Problem to solve => Set every record down verbatim and omit the pictures.

Input =>
──────────
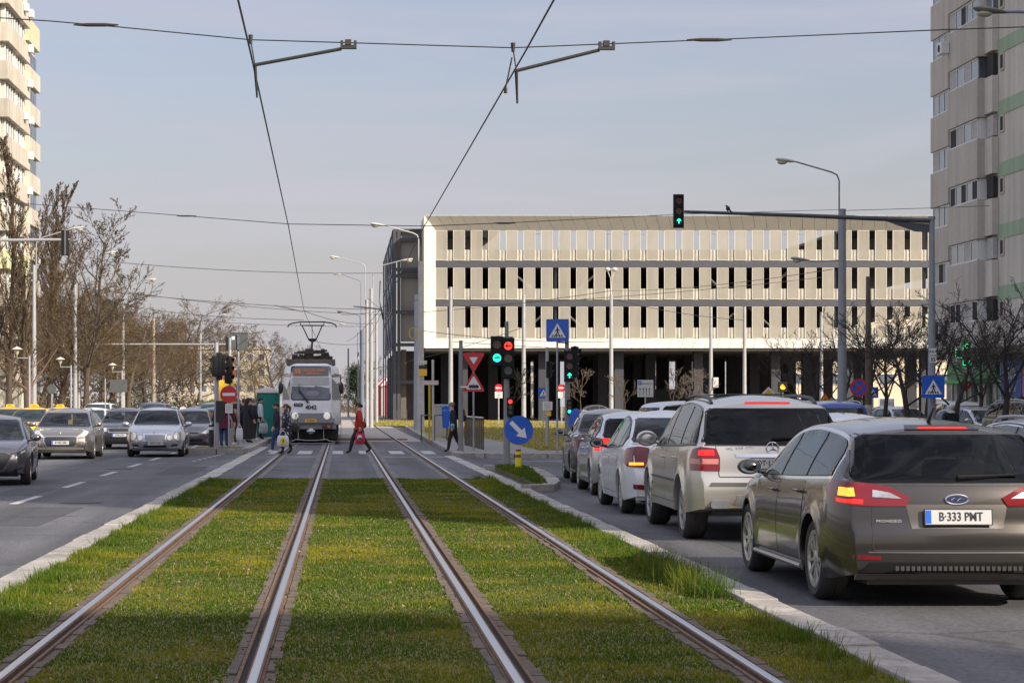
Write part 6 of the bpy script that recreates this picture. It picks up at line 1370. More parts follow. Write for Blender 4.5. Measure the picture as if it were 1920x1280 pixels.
T=thing('pole','brown wooden-looking pole with peeled white bills right of the no stopping sign','pole',(XX(1628,71),71,.03)); m=MB(); m.tube([(0,0,0),(0,0,ZZ(520,71))],[.13,.08],10); m.build('shaft',M('brown_pole',(.13,.1,.08),.85,var=.3,scale=4),T,smooth=True); m=MB(); m.lathe([(.14,.1),(.135,1.5),(.12,1.52)],12); m.build('bill_posters',M('old_posters',(.45,.43,.4),.85,var=.45,scale=9),T,smooth=True)
d=112; T=sign('white parking direction board with lane arrows before the pillars',1210,d,.03,745,pr=.04,pm=WHITEPOLE); z0,z1=ZZ(745,d),ZZ(713,d); m=MB(); m.box(-.44,.44,-.015,0,z0,z1); o=m.build('sign_plate',M('board_white',(.6,.61,.6),.5),T); m=MB(); m.box(-.4,-.22,-.02,-.015,z1-.28,z1-.05); b_=m.build('parking_symbol',SIGNBLUE,o); text('symbol_text','P',.2,SIGNWHITE,b_,(-.31,-.022,z1-.165)); text('board_text','Pantelimon',.13,SIGNBLACK,o,(.1,-.018,z1-.2))
m=MB()
for i,u in enumerate((-.3,-.12,.05,.22)): m.box(u-.015,u+.015,-.019,-.015,z0+.08,z0+.42); m.prism([(u-.05,z0+.42),(u+.05,z0+.42),(u,z0+.52)],'y',-.019,-.015)
m.build('lane_arrows',SIGNBLACK,o,merge=False)
d=100; T=sign('yellow and white priority diamond above the off-roader roof',1441,d,.03,745); z=ZZ(738,d); m=MB(); m.prism([(0,z+.32),(-.32,z),(0,z-.32),(.32,z)],'y',-.012,0); o=m.build('sign_plate',SIGNWHITE,T); m=MB(); m.prism([(0,z+.21),(-.21,z),(0,z-.21),(.21,z)],'y',-.016,-.012); m.build('sign_field',SIGNYEL,o)
d=88; T=sign('yellow roadworks triangle behind the bronze car roof',1547,d,.0,760); o=plate_tri(T,ZZ(751,d),.34,True,M('works_orange',(.75,.32,.02),.5),k=.75); walker(o,0,ZZ(753,d),.26,-.016,SIGNBLACK)
d=120; T=sign('small blue crossing sign behind the slim signal pole',1019,d,.08,742); crossing_sign(T,ZZ(739,d),.62)
d=96; T=sign('small dark blue sign behind the brown poster pole',1637,d,.03,742); crossing_sign(T,ZZ(737,d),.5)
T=sign('blue backed round sign turned sideways beside the low green signal',1080,58,.0,790,rz=R(-62)); plate_disc(T,ZZ(787,58)-.03,.36,SIGNBLUE)
d=95; T=sign('back of a round sign on a thin post near the left pale pole',97,d,.05,735,pm=WHITEPOLE); plate_disc(T,ZZ(731,d),.22,SIGNGREY)
d=105; T=sign('grey rectangular sign back on two thin posts by the close pair of lamp poles',228,d,.05,712,pm=WHITEPOLE); m=MB(); m.box(-.6,.3,-.03,-.01,ZZ(737,d),ZZ(713,d)); m.build('sign_plate',SIGNGREY,T)
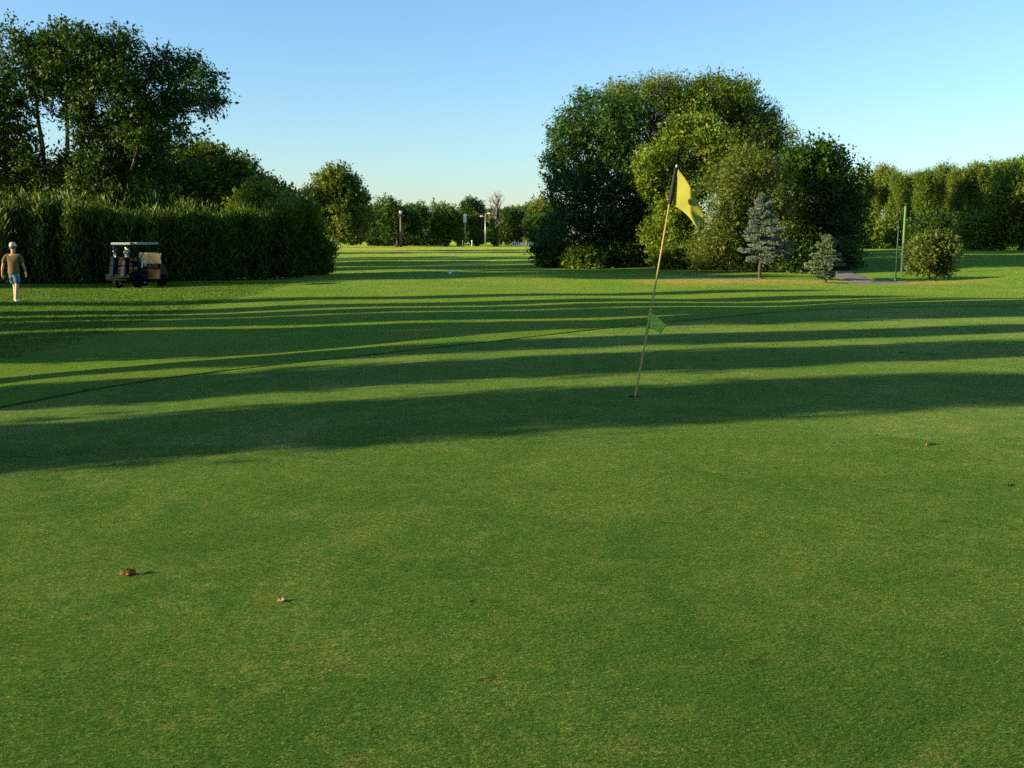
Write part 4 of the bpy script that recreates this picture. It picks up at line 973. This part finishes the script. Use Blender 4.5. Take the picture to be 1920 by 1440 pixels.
def bag(label, y, cols, seed):
    rs = np.random.RandomState(seed)
    loc = Matrix.Rotation(CROT, 3, 'Z') @ Vector((-.50, y, 0))
    g = empty('golf_bag', (cb[0] + loc.x, cb[1] + loc.y, cb[2] + 0.39), CROT); tag(g, label, 'golf bag', 'golf bags on the cart')
    g.rotation_euler = (0, R(10), CROT)
    mb = plain('bag_fabric', cols[0], 0.8, 0.03); mp = plain('bag_pocket', cols[1], 0.8, 0.03)
    bd = link('bag_body', lathe_mesh('bag_body', [(0, 0), (.13, 0), (.135, .05), (.125, .4), (.13, .75), (.15, .80), (.15, .86), (.12, .87), (.11, .80), (0, .78)], 20), mb, g)
    link('pocket', box_mesh('bag_pocket', (-.14, 0, .28), (.10, .2, .42), .04, seg=3), mp, g)
    link('pocket', box_mesh('bag_pocket', (-.13, 0, .62), (.07, .17, .2), .03, seg=3), mp, g)
    link('strap', tube_mesh('bag_strap', [(-.02, .13, .74), (-.06, .2, .62), (-.05, .2, .42), (-.02, .13, .3)], .018, 6), M_BLK, g)
    for k in range(8):
        a = rs.rand() * 6.28; r = .08 * math.sqrt(rs.rand()); x, y_ = r * math.cos(a), r * math.sin(a); hh = rs.uniform(1.02, 1.26)
        c = link('club', tube_mesh('club_shaft', [(x, y_, .6), (x * 1.3, y_ * 1.3, hh)], .007, 6), M_HUB, g)
        if k < 3: link('head_cover', lathe_mesh('head_cover', [(0, hh - .07), (.035, hh - .06), (.06, hh), (.05, hh + .06), (0, hh + .085)], 12), plain('head_cover_knit', cols[2], 0.9, 0.1), c).location = (x * 1.3, y_ * 1.3, 0)
        else: link('club_head', box_mesh('club_head', (x * 1.3, y_ * 1.3 + .02, hh + .02), (.025, .075, .05), .008), M_HUB, c)
bag('dark navy golf bag with knitted covers strapped on the left of the cart', .26, ((.006, .009, .022), (.010, .016, .035), (.012, .02, .05)), 3)
bag('black golf bag with grey pockets strapped on the right of the cart', -.26, ((.006, .006, .008), (.03, .033, .036), (.10, .15, .18)), 5)

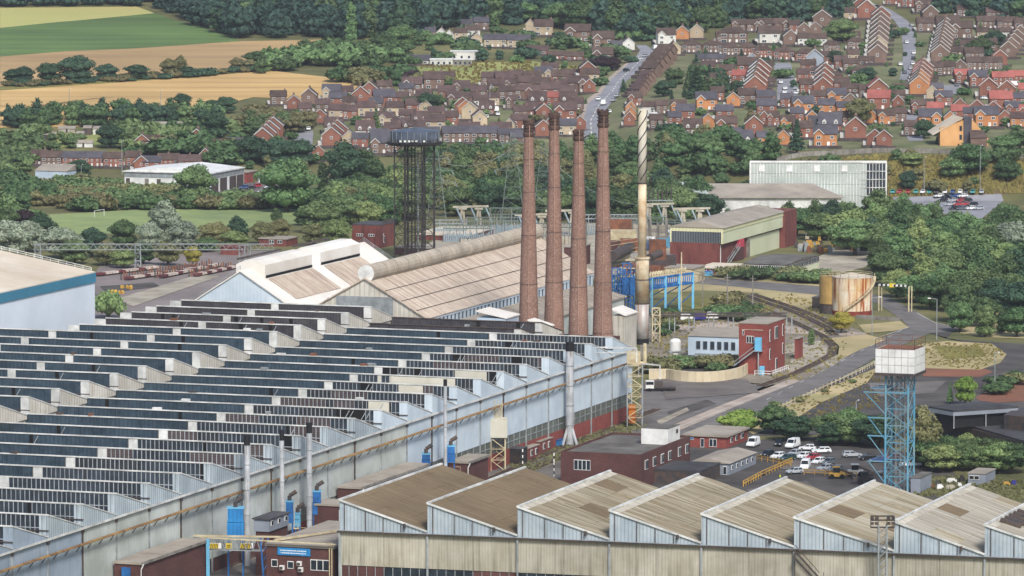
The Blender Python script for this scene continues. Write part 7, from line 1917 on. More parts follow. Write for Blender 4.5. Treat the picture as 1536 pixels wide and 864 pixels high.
  rf = body(-6, 6, 0, 7, 2.7, 5.2, 'x'); wins([(-3.6, .9, 2.2, 1.2), (3.4, .9, 2.0, 1.2)]); door(0)
 elif typ == 'D':
  rf = body(-4.4, 4.4, 0, 7.4, 3.2, 7.4, 'x')
  for x in (-2.3, 2.3):
   m = MB(); m.extr([(x - .8, -.15, 2.9), (x + .8, -.15, 2.9), (x + .8, -.15, 4.3), (x, -.15, 5.1), (x - .8, -.15, 4.3)], (0, 2.2, 0)); dm = m.build('dormer', 'verge_white', t)
   m = MB(); win(m, x, 3.3, 1.0, 1.0, -.15); m.build('dormer_window', ['white_paint', 'h_pane'], dm)
  wins([(-2.6, .8, 1.6, 1.2), (2.6, .8, 1.6, 1.2)]); door(0)
 hw = {'F': 4.6, 'X': 4.6, 'Y': 4.6, 'G': 4, 'S': 7, 'H': 7, 'T': 12.4, 'B': 6.5, 'D': 4.8}[typ]
 m = MB(); m.box(-hw - 1.5, hw + 1.5, -6.1, -6, 0, 1.1); m.box(-hw - 1.6, -hw - 1.5, -6, 9, 0, 1.6); m.build('garden_fence', 'board_brown', t)
 if typ in 'FXSHG': m = MB(); m.box(-hw - 1.4, -hw + .1 if typ != 'G' else -hw + .3, 1.5, 6, 0, 2.4); m.build('side_extension', 'verge_white', t)
 m = MB(); m.box(hw - 2.6, hw + .2, -5.9, -.2, 0, .35); m.build('drive', 'concrete', t)
 t['W'] = {'F': 9.3, 'X': 9.3, 'Y': 9.3, 'G': 7.9, 'S': 13.7, 'H': 13.7, 'T': 24.7, 'B': 12.7, 'D': 9.5}[typ]
 return t
HT_ = {k: make_house(k) for k in 'FXYGSHTBD'}
WN = dict(o='orange brick', r='red brick', b='brown brick', c='buff', w='white rendered', g='pale blue fronted')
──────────
The reply =>
Write part 6 of the bpy script that recreates this picture. It picks up at line 1370. More parts follow. Write for Blender 4.5. Measure the picture as if it were 1920x1280 pixels.
T=thing('pole','brown wooden-looking pole with peeled white bills right of the no stopping sign','pole',(XX(1628,71),71,.03)); m=MB(); m.tube([(0,0,0),(0,0,ZZ(520,71))],[.13,.08],10); m.build('shaft',M('brown_pole',(.13,.1,.08),.85,var=.3,scale=4),T,smooth=True); m=MB(); m.lathe([(.14,.1),(.135,1.5),(.12,1.52)],12); m.build('bill_posters',M('old_posters',(.45,.43,.4),.85,var=.45,scale=9),T,smooth=True)
d=112; T=sign('white parking direction board with lane arrows before the pillars',1210,d,.03,745,pr=.04,pm=WHITEPOLE); z0,z1=ZZ(745,d),ZZ(713,d); m=MB(); m.box(-.44,.44,-.015,0,z0,z1); o=m.build('sign_plate',M('board_white',(.6,.61,.6),.5),T); m=MB(); m.box(-.4,-.22,-.02,-.015,z1-.28,z1-.05); b_=m.build('parking_symbol',SIGNBLUE,o); text('symbol_text','P',.2,SIGNWHITE,b_,(-.31,-.022,z1-.165)); text('board_text','Pantelimon',.13,SIGNBLACK,o,(.1,-.018,z1-.2))
m=MB()
for i,u in enumerate((-.3,-.12,.05,.22)): m.box(u-.015,u+.015,-.019,-.015,z0+.08,z0+.42); m.prism([(u-.05,z0+.42),(u+.05,z0+.42),(u,z0+.52)],'y',-.019,-.015)
m.build('lane_arrows',SIGNBLACK,o,merge=False)
d=100; T=sign('yellow and white priority diamond above the off-roader roof',1441,d,.03,745); z=ZZ(738,d); m=MB(); m.prism([(0,z+.32),(-.32,z),(0,z-.32),(.32,z)],'y',-.012,0); o=m.build('sign_plate',SIGNWHITE,T); m=MB(); m.prism([(0,z+.21),(-.21,z),(0,z-.21),(.21,z)],'y',-.016,-.012); m.build('sign_field',SIGNYEL,o)
d=88; T=sign('yellow roadworks triangle behind the bronze car roof',1547,d,.0,760); o=plate_tri(T,ZZ(751,d),.34,True,M('works_orange',(.75,.32,.02),.5),k=.75); walker(o,0,ZZ(753,d),.26,-.016,SIGNBLACK)
d=120; T=sign('small blue crossing sign behind the slim signal pole',1019,d,.08,742); crossing_sign(T,ZZ(739,d),.62)
d=96; T=sign('small dark blue sign behind the brown poster pole',1637,d,.03,742); crossing_sign(T,ZZ(737,d),.5)
T=sign('blue backed round sign turned sideways beside the low green signal',1080,58,.0,790,rz=R(-62)); plate_disc(T,ZZ(787,58)-.03,.36,SIGNBLUE)
d=95; T=sign('back of a round sign on a thin post near the left pale pole',97,d,.05,735,pm=WHITEPOLE); plate_disc(T,ZZ(731,d),.22,SIGNGREY)
d=105; T=sign('grey rectangular sign back on two thin posts by the close pair of lamp poles',228,d,.05,712,pm=WHITEPOLE); m=MB(); m.box(-.6,.3,-.03,-.01,ZZ(737,d),ZZ(713,d)); m.build('sign_plate',SIGNGREY,T)
Write part 4 of the bpy script that recreates this picture. It picks up at line 973. This part finishes the script. Use Blender 4.5. Take the picture to be 1920 by 1440 pixels.
def bag(label, y, cols, seed):
    rs = np.random.RandomState(seed)
    loc = Matrix.Rotation(CROT, 3, 'Z') @ Vector((-.50, y, 0))
    g = empty('golf_bag', (cb[0] + loc.x, cb[1] + loc.y, cb[2] + 0.39), CROT); tag(g, label, 'golf bag', 'golf bags on the cart')
    g.rotation_euler = (0, R(10), CROT)
    mb = plain('bag_fabric', cols[0], 0.8, 0.03); mp = plain('bag_pocket', cols[1], 0.8, 0.03)
    bd = link('bag_body', lathe_mesh('bag_body', [(0, 0), (.13, 0), (.135, .05), (.125, .4), (.13, .75), (.15, .80), (.15, .86), (.12, .87), (.11, .80), (0, .78)], 20), mb, g)
    link('pocket', box_mesh('bag_pocket', (-.14, 0, .28), (.10, .2, .42), .04, seg=3), mp, g)
    link('pocket', box_mesh('bag_pocket', (-.13, 0, .62), (.07, .17, .2), .03, seg=3), mp, g)
    link('strap', tube_mesh('bag_strap', [(-.02, .13, .74), (-.06, .2, .62), (-.05, .2, .42), (-.02, .13, .3)], .018, 6), M_BLK, g)
    for k in range(8):
        a = rs.rand() * 6.28; r = .08 * math.sqrt(rs.rand()); x, y_ = r * math.cos(a), r * math.sin(a); hh = rs.uniform(1.02, 1.26)
        c = link('club', tube_mesh('club_shaft', [(x, y_, .6), (x * 1.3, y_ * 1.3, hh)], .007, 6), M_HUB, g)
        if k < 3: link('head_cover', lathe_mesh('head_cover', [(0, hh - .07), (.035, hh - .06), (.06, hh), (.05, hh + .06), (0, hh + .085)], 12), plain('head_cover_knit', cols[2], 0.9, 0.1), c).location = (x * 1.3, y_ * 1.3, 0)
        else: link('club_head', box_mesh('club_head', (x * 1.3, y_ * 1.3 + .02, hh + .02), (.025, .075, .05), .008), M_HUB, c)
bag('dark navy golf bag with knitted covers strapped on the left of the cart', .26, ((.006, .009, .022), (.010, .016, .035), (.012, .02, .05)), 3)
bag('black golf bag with grey pockets strapped on the right of the cart', -.26, ((.006, .006, .008), (.03, .033, .036), (.10, .15, .18)), 5)

The Blender Python script for this scene continues. Write part 7, from line 1917 on. More parts follow. Write for Blender 4.5. Treat the picture as 1536 pixels wide and 864 pixels high.
  rf = body(-6, 6, 0, 7, 2.7, 5.2, 'x'); wins([(-3.6, .9, 2.2, 1.2), (3.4, .9, 2.0, 1.2)]); door(0)
 elif typ == 'D':
  rf = body(-4.4, 4.4, 0, 7.4, 3.2, 7.4, 'x')
  for x in (-2.3, 2.3):
   m = MB(); m.extr([(x - .8, -.15, 2.9), (x + .8, -.15, 2.9), (x + .8, -.15, 4.3), (x, -.15, 5.1), (x - .8, -.15, 4.3)], (0, 2.2, 0)); dm = m.build('dormer', 'verge_white', t)
   m = MB(); win(m, x, 3.3, 1.0, 1.0, -.15); m.build('dormer_window', ['white_paint', 'h_pane'], dm)
  wins([(-2.6, .8, 1.6, 1.2), (2.6, .8, 1.6, 1.2)]); door(0)
 hw = {'F': 4.6, 'X': 4.6, 'Y': 4.6, 'G': 4, 'S': 7, 'H': 7, 'T': 12.4, 'B': 6.5, 'D': 4.8}[typ]
 m = MB(); m.box(-hw - 1.5, hw + 1.5, -6.1, -6, 0, 1.1); m.box(-hw - 1.6, -hw - 1.5, -6, 9, 0, 1.6); m.build('garden_fence', 'board_brown', t)
 if typ in 'FXSHG': m = MB(); m.box(-hw - 1.4, -hw + .1 if typ != 'G' else -hw + .3, 1.5, 6, 0, 2.4); m.build('side_extension', 'verge_white', t)
 m = MB(); m.box(hw - 2.6, hw + .2, -5.9, -.2, 0, .35); m.build('drive', 'concrete', t)
 t['W'] = {'F': 9.3, 'X': 9.3, 'Y': 9.3, 'G': 7.9, 'S': 13.7, 'H': 13.7, 'T': 24.7, 'B': 12.7, 'D': 9.5}[typ]
 return t
HT_ = {k: make_house(k) for k in 'FXYGSHTBD'}
WN = dict(o='orange brick', r='red brick', b='brown brick', c='buff', w='white rendered', g='pale blue fronted')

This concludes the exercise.